Can I buy a vowel? The DVD acronym assault

Emedia Professional, Feb, 1998 by Dana J. Parker

if you thought the high-density format saga was confusing back before the proposed read-only specifications were narrowed down to two (MMCD and SD), you're gonna love this: DVD, DVD-V, DVD-ROM, DVD-R, DVD-RAM, DVD RW, DVD-R/W, Divx, DD, DTS, and DSD are just a few of the new acronyms you need to know in order to make a semi-informed evaluation of DVD formats.

Nobody with any pretense of a real life can be expected to keep these straight, and it isn't easy even for those who make it their business to follow the DVD-related formats that seem to be popping up like mushrooms after a spring rain. It doesn't help when companies who might be considered reliable and authoritative sources make conflicting "definitive" statements about what the names of their products are, what they really stand for, and whether a proposed format is real DVD or just an imposter. It's almost as if there were a deliberate intention to maintain a high level of confusion to deflect attention from other issues--after all, if you can't agree on what a format is, how can you possibly hope to discuss its merits or lack thereof?

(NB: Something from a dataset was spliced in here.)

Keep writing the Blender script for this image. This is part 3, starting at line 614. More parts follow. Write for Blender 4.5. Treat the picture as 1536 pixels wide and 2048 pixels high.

ABC'S OF DVD: BASIC "DEFINITIONS"

Here's one question that's never been satisfactorily answered: What does DVD stand for? The official word, handed down in June 1996 from Toshiba's Toshio Yajima, secretary of the then-DVD Consortium, at the DVD Forum USA in San Jose, is that DVD stands for DVD--no more, no less, no words. But if you visit Toshiba's Web site, you'll find that DVD means digital video disc. Toshiba also assures DVD developers that DVD stands for digital versatile disc. With these kinds of mixed messages coming from the company that claims to have invented DVD, it's little wonder that the confusion only gets worse.

Even if we could ignore the absence or presence of words behind the acronym, there's still the confusion about what DVD means. Is it a movie on disc? An electronic publishing medium? A technology? Does the prefix DVD denote a technical or cross-platform kinship to other things with the prefix DVD, does it indicate an official standard that the industry can develop to with confidence, or is it simply a meaningless acronym distinguishing something for which the DVD Forum can collect royalties?

DVD-ROM stands for DVD-Read Only Memory, and is defined by Book A of the DVD specification. DVD-Video is defined by Book B of the specification. Basically, DVD-Video is DVD-ROM with something added--a defined application layer--that limits its function to playing movies. Thus, a DVD-Video disc is DVD-ROM, but a DVD-ROM disc is not always DVD-Video. Divx stands for Digital Video Express, and is a variation on DVD-Video; again, a DVD-Video disc or player with something added--this time, Triple DES encoding and a unique serial number--that limits its application. A Divx player plays DVD-Video, but a DVD player won't play a Divx disc.

There's another divisive issue for DVD-Video, though, and this one isn't even nonspecified. The DVD spec calls for either a Dolby AC-3 soundtrack or a PCM (Pulse Code Modulation) soundtrack. Another soundtrack option is DTS (Digital Theater System), which requires a DVD player equipped with a DTS decoder, or an "outboard" DTS decoder as a separate component or incorporated into a hifi receiver. However, none of the existing DVD players on the market is capable of reading a DTS soundtrack on a DVD-Video disc, even if the decoder is already in the system to which the DVD player will be added.

DVD-Audio is not defined yet, but when it is, it will be Book C of the DVD, specification. There are four competing proposals, including DTS. The others we "Super Audio CD" from Philips and Sony, which is based on DSD (Direct Stream Digital) encoding; the Matsushita, Pioneer, JVC, and Toshiba-supported LPCM (Linear Pulse Code Modulation), which is the top end of the current PCM audio specified in the DVD-Video specification, with 24-bit sound and 96-kHz sampling; and an as-yet-unnamed proposal from Sanyo, which will use a sampling frequency of 192 kHz. It is not clear whether discs in any of these formats will play on existing DVD hardware.

NOW DO YOU SPELL RELIEF? DVD R/W

Take a deep breath, now, and read on: DVDR is DVD-Recordable, defined by Book D of the DVD specification, and until the next generation comes along, Pioneer has the field to itself There are no competing proposals to DVD-Recordable, but there is an extension to it, called DVD-R/W--an indication, perhaps, that since all the good letters were already taken, the format's namegivers had to resort to punctuation marks. DVD-R/W stands for DVD-Rewritable, and defines a phase change version of DVD-R media that is rewritable up to 1,000 times. It has the same capacity as DVD-R media, 3.95GB, and as with DVD-R media, the capacity will increase to 4.7GB by year's end. A DVD-R/W drive will record DVD-R and rewrite DVD-R/W, and best of all, DVD-R/W media is readable on first-generation DVD hardware. This backwards compatibility with read-only hardware already in the market is such a brilliant concept upon which to design a format, I can hardly believe it's called DVD.